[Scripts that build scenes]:
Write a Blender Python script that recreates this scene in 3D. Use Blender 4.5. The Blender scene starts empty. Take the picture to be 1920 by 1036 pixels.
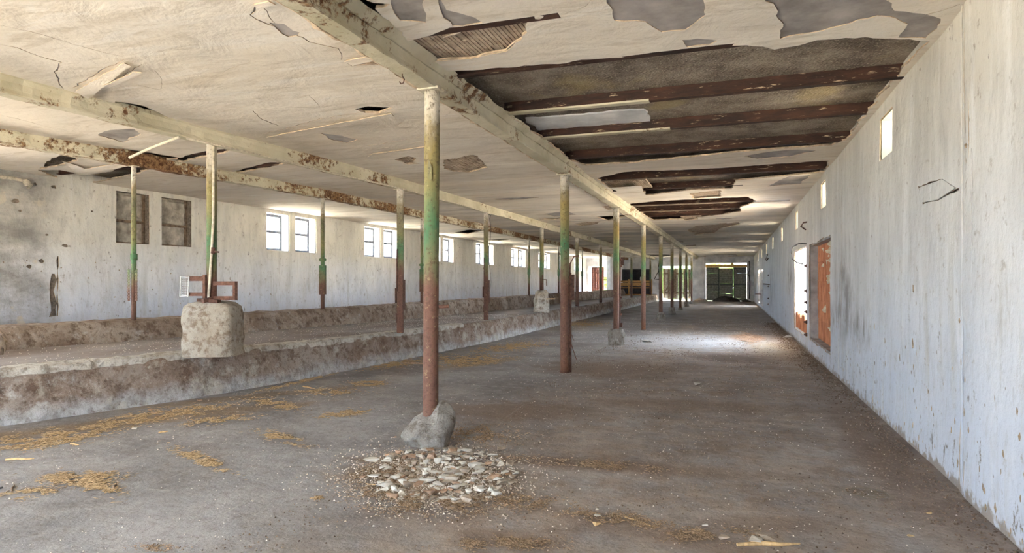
import bpy, bmesh, math, random
from mathutils import Vector, Matrix, noise
from mathutils.geometry import delaunay_2d_cdt

# ------------------------------------------------------------ camera, daylight, exposure
F, VPX, HY, H = 1187.0, 1373.0, 528.0, 1.5
TH = math.atan((VPX - 960) / F)
ST, CT = math.sin(TH), math.cos(TH)
scene = bpy.context.scene
C = scene.collection
cam = bpy.data.objects.new('camera', bpy.data.cameras.new('camera'))
C.objects.link(cam)
cam.location = (0, 0, H)
cam.rotation_euler = (math.pi / 2, 0, TH)
cam.data.sensor_width = 36
cam.data.lens = F / 1920 * 36
cam.data.shift_y = (HY - 518) / 1920
cam.data.clip_start = 0.05
cam.data.clip_end = 500
scene.camera = cam
scene.view_settings.view_transform = 'Standard'
scene.view_settings.look = 'None'
scene.view_settings.gamma = 1
scene.view_settings.exposure = 2.45
scene.cycles.max_bounces = 14
scene.cycles.diffuse_bounces = 12
scene.cycles.transparent_max_bounces = 16
scene.cycles.use_denoising = True
scene.cycles.sample_clamp_indirect = 8
w = bpy.data.worlds.new('sky')
scene.world = w
w.use_nodes = True
bg = w.node_tree.nodes['Background']
bg.inputs[0].default_value = (0.70, 0.84, 1.0, 1)
bg.inputs[1].default_value = 6.6
sun = bpy.data.objects.new('sun', bpy.data.lights.new('sun', 'SUN'))
C.objects.link(sun)
sun.data.energy = 30
sun.data.angle = math.radians(2)
sun.data.color = (1.0, .93, .82)
sun.rotation_euler = (math.radians(-30), math.radians(6), 0)      # high, from beyond the far gates

R = random.Random(11)

# ------------------------------------------------------------ measuring helpers (photo frame -> place)
def gp(px, py, z=0.0):
    D = (H - z) * F / (py - HY)
    r = (px - 960) / F * D
    return Vector((-D * ST + r * CT, D * CT + r * ST, z))

def ray(px):
    u = (px - 960) / F
    return (-ST + u * CT, CT + u * ST)

def interp(tab, y):
    if y <= tab[0][0]:
        a, b = tab[0], tab[1]
    elif y >= tab[-1][0]:
        return tab[-1][1]
    else:
        for i in range(len(tab) - 1):
            if tab[i][0] <= y <= tab[i + 1][0]:
                a, b = tab[i], tab[i + 1]
                break
    return a[1] + (b[1] - a[1]) * (y - a[0]) / (b[0] - a[0])

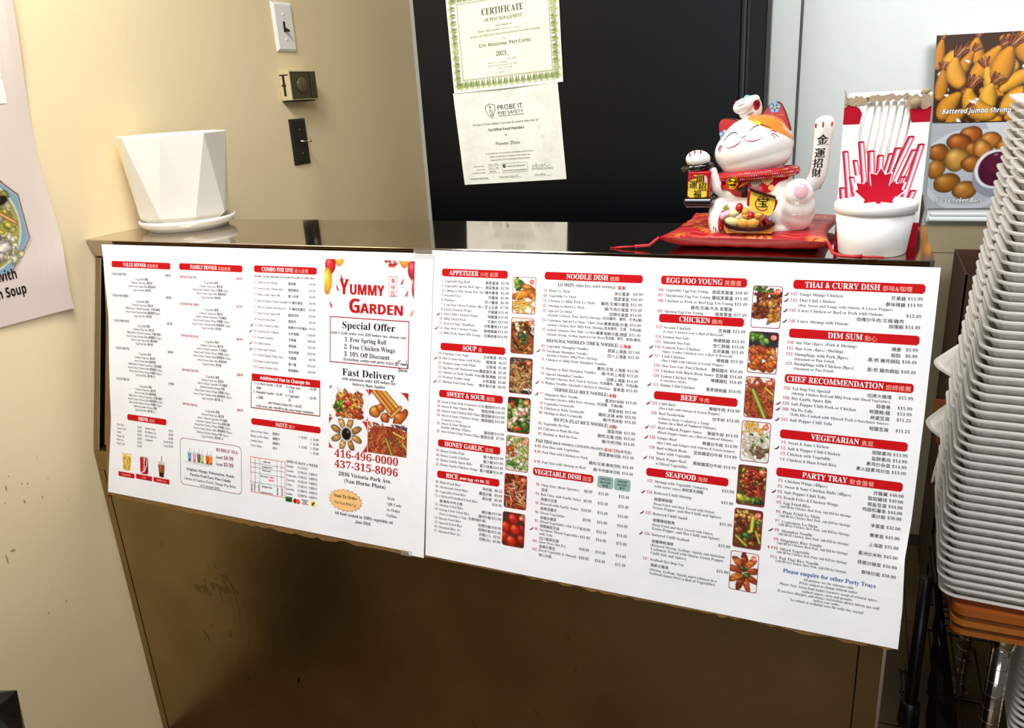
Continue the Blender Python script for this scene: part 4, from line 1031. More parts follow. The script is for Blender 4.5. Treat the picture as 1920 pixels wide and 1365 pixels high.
for e in range(4):                                             # woven border of lobes and spikes
    Lh, (ax, ay), (dx, dy), (nx, ny) = [(238, (13, 12), (1, 0), (0, 1)), (238, (13, 198), (1, 0), (0, -1)), (190, (10, 12), (0, 1), (1, 0)), (190, (256, 12), (0, 1), (-1, 0))][e]
    N = 17 if e < 2 else 13
    S.poly([(ax, ay), (ax+dx*Lh, ay+dy*Lh), (ax+dx*Lh+nx*9, ay+dy*Lh+ny*9), (ax+nx*9, ay+ny*9)], gm[1], .25)
    for k in range(N):
        t = Lh*(k+.5)/N; w = Lh/N
        cx, cy = ax+dx*t, ay+dy*t
        S.disc(cx-nx*1.5, cy-ny*1.5, w*.42, gm[3], .35, None, 12); S.disc(cx-nx*.5, cy-ny*.5, w*.2, gm[0], .45, None, 10)
        q = lambda a, h: (ax+dx*(t+a)+nx*h, ay+dy*(t+a)+ny*h)
        S.poly([q(-w*.5, -2), q(-w*.22, 12), q(-w*.12, 12), q(0, 2)], gm[2], .5); S.poly([q(w*.5, -2), q(w*.22, 12), q(w*.12, 12), q(0, 2)], gm[0], .5)
S.build('certificate_border', fn1(P1), o1)
S = Sheet(); S.rect(24, 23, 245, 186, cream, .7); S.rring(26, 25, 244, 184.5, .3, .9, ink_k, .8); S.rring(28, 27, 242, 182.5, .3, .35, ink_k, .8)
for t, st, u, v, sz, w in [('CERTIFICATE', 'b', 85, 55, 19, 100), ('OF PEST MANAGEMENT', 'b', 91, 69, 10, 90), ('THESE PREMISES OF', 'b', 116, 81, 4.6, 40), ('China China Express', 'i', 71, 89, 6, 56), ('2836 Victoria Park Ave., Toronto ON', 'i', 129, 89, 4, 47), ('ARE REGULARLY PROTECTED UNDER AN INTEGRATED PEST MANAGEMENT PROGRAM', 'b', 52, 98, 4.8, 169), ('by', 'b', 133, 108, 5, 5), ('C', 'S', 72, 120, 10, 6.5), ('ITY ', 'S', 79, 120, 8, 13), ('P', 'S', 94.5, 120, 10, 6), ('ROFESSIONAL', 'S', 101, 120, 8, 41), ('P', 'S', 146, 120, 10, 6), ('EST', 'S', 152.5, 120, 8, 14), ('C', 'S', 169, 120, 10, 6), ('ONTROL', 'S', 175.5, 120, 8, 23), ('2023', 'i', 112, 141, 13, 26), ('Ontario Licensed Exterminator', 'r', 91, 156, 4.6, 47), ('Ontario Structural Exterminator Licence 104273', 'r', 92, 162, 4.6, 72), ('Phone: 416-785-2300', 'r', 115, 168, 4.4, 35), ('C: 289-387-7725', 'r', 111, 177, 4.4, 33)]:
    S.text(t, u, v, sz, st, ink_gr if sz < 4.3 else ink_k, width=w, lift=.9)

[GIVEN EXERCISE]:
Set the listing down in full and exactly. Pictures within it should not appear in the copy.

[IN RESPONSE]:
Write a Blender Python script that recreates this scene in 3D. Use Blender 4.5. The Blender scene starts empty. Take the picture to be 1920 by 1036 pixels.
import bpy, bmesh, math, random
from mathutils import Vector, Matrix, noise
from mathutils.geometry import delaunay_2d_cdt

# ------------------------------------------------------------ camera, daylight, exposure
F, VPX, HY, H = 1187.0, 1373.0, 528.0, 1.5
TH = math.atan((VPX - 960) / F)
ST, CT = math.sin(TH), math.cos(TH)
scene = bpy.context.scene
C = scene.collection
cam = bpy.data.objects.new('camera', bpy.data.cameras.new('camera'))
C.objects.link(cam)
cam.location = (0, 0, H)
cam.rotation_euler = (math.pi / 2, 0, TH)
cam.data.sensor_width = 36
cam.data.lens = F / 1920 * 36
cam.data.shift_y = (HY - 518) / 1920
cam.data.clip_start = 0.05
cam.data.clip_end = 500
scene.camera = cam
scene.view_settings.view_transform = 'Standard'
scene.view_settings.look = 'None'
scene.view_settings.gamma = 1
scene.view_settings.exposure = 2.45
scene.cycles.max_bounces = 14
scene.cycles.diffuse_bounces = 12
scene.cycles.transparent_max_bounces = 16
scene.cycles.use_denoising = True
scene.cycles.sample_clamp_indirect = 8
w = bpy.data.worlds.new('sky')
scene.world = w
w.use_nodes = True
bg = w.node_tree.nodes['Background']
bg.inputs[0].default_value = (0.70, 0.84, 1.0, 1)
bg.inputs[1].default_value = 6.6
sun = bpy.data.objects.new('sun', bpy.data.lights.new('sun', 'SUN'))
C.objects.link(sun)
sun.data.energy = 30
sun.data.angle = math.radians(2)
sun.data.color = (1.0, .93, .82)
sun.rotation_euler = (math.radians(-30), math.radians(6), 0)      # high, from beyond the far gates

R = random.Random(11)

# ------------------------------------------------------------ measuring helpers (photo frame -> place)
def gp(px, py, z=0.0):
    D = (H - z) * F / (py - HY)
    r = (px - 960) / F * D
    return Vector((-D * ST + r * CT, D * CT + r * ST, z))

def ray(px):
    u = (px - 960) / F
    return (-ST + u * CT, CT + u * ST)

def interp(tab, y):
    if y <= tab[0][0]:
        a, b = tab[0], tab[1]
    elif y >= tab[-1][0]:
        return tab[-1][1]
    else:
        for i in range(len(tab) - 1):
            if tab[i][0] <= y <= tab[i + 1][0]:
                a, b = tab[i], tab[i + 1]
                break
    return a[1] + (b[1] - a[1]) * (y - a[0]) / (b[0] - a[0])

Continue the Blender Python script for this scene: part 4, from line 1031. More parts follow. The script is for Blender 4.5. Treat the picture as 1920 pixels wide and 1365 pixels high.
for e in range(4):                                             # woven border of lobes and spikes
    Lh, (ax, ay), (dx, dy), (nx, ny) = [(238, (13, 12), (1, 0), (0, 1)), (238, (13, 198), (1, 0), (0, -1)), (190, (10, 12), (0, 1), (1, 0)), (190, (256, 12), (0, 1), (-1, 0))][e]
    N = 17 if e < 2 else 13
    S.poly([(ax, ay), (ax+dx*Lh, ay+dy*Lh), (ax+dx*Lh+nx*9, ay+dy*Lh+ny*9), (ax+nx*9, ay+ny*9)], gm[1], .25)
    for k in range(N):
        t = Lh*(k+.5)/N; w = Lh/N
        cx, cy = ax+dx*t, ay+dy*t
        S.disc(cx-nx*1.5, cy-ny*1.5, w*.42, gm[3], .35, None, 12); S.disc(cx-nx*.5, cy-ny*.5, w*.2, gm[0], .45, None, 10)
        q = lambda a, h: (ax+dx*(t+a)+nx*h, ay+dy*(t+a)+ny*h)
        S.poly([q(-w*.5, -2), q(-w*.22, 12), q(-w*.12, 12), q(0, 2)], gm[2], .5); S.poly([q(w*.5, -2), q(w*.22, 12), q(w*.12, 12), q(0, 2)], gm[0], .5)
S.build('certificate_border', fn1(P1), o1)
S = Sheet(); S.rect(24, 23, 245, 186, cream, .7); S.rring(26, 25, 244, 184.5, .3, .9, ink_k, .8); S.rring(28, 27, 242, 182.5, .3, .35, ink_k, .8)
for t, st, u, v, sz, w in [('CERTIFICATE', 'b', 85, 55, 19, 100), ('OF PEST MANAGEMENT', 'b', 91, 69, 10, 90), ('THESE PREMISES OF', 'b', 116, 81, 4.6, 40), ('China China Express', 'i', 71, 89, 6, 56), ('2836 Victoria Park Ave., Toronto ON', 'i', 129, 89, 4, 47), ('ARE REGULARLY PROTECTED UNDER AN INTEGRATED PEST MANAGEMENT PROGRAM', 'b', 52, 98, 4.8, 169), ('by', 'b', 133, 108, 5, 5), ('C', 'S', 72, 120, 10, 6.5), ('ITY ', 'S', 79, 120, 8, 13), ('P', 'S', 94.5, 120, 10, 6), ('ROFESSIONAL', 'S', 101, 120, 8, 41), ('P', 'S', 146, 120, 10, 6), ('EST', 'S', 152.5, 120, 8, 14), ('C', 'S', 169, 120, 10, 6), ('ONTROL', 'S', 175.5, 120, 8, 23), ('2023', 'i', 112, 141, 13, 26), ('Ontario Licensed Exterminator', 'r', 91, 156, 4.6, 47), ('Ontario Structural Exterminator Licence 104273', 'r', 92, 162, 4.6, 72), ('Phone: 416-785-2300', 'r', 115, 168, 4.4, 35), ('C: 289-387-7725', 'r', 111, 177, 4.4, 33)]:
    S.text(t, u, v, sz, st, ink_gr if sz < 4.3 else ink_k, width=w, lift=.9)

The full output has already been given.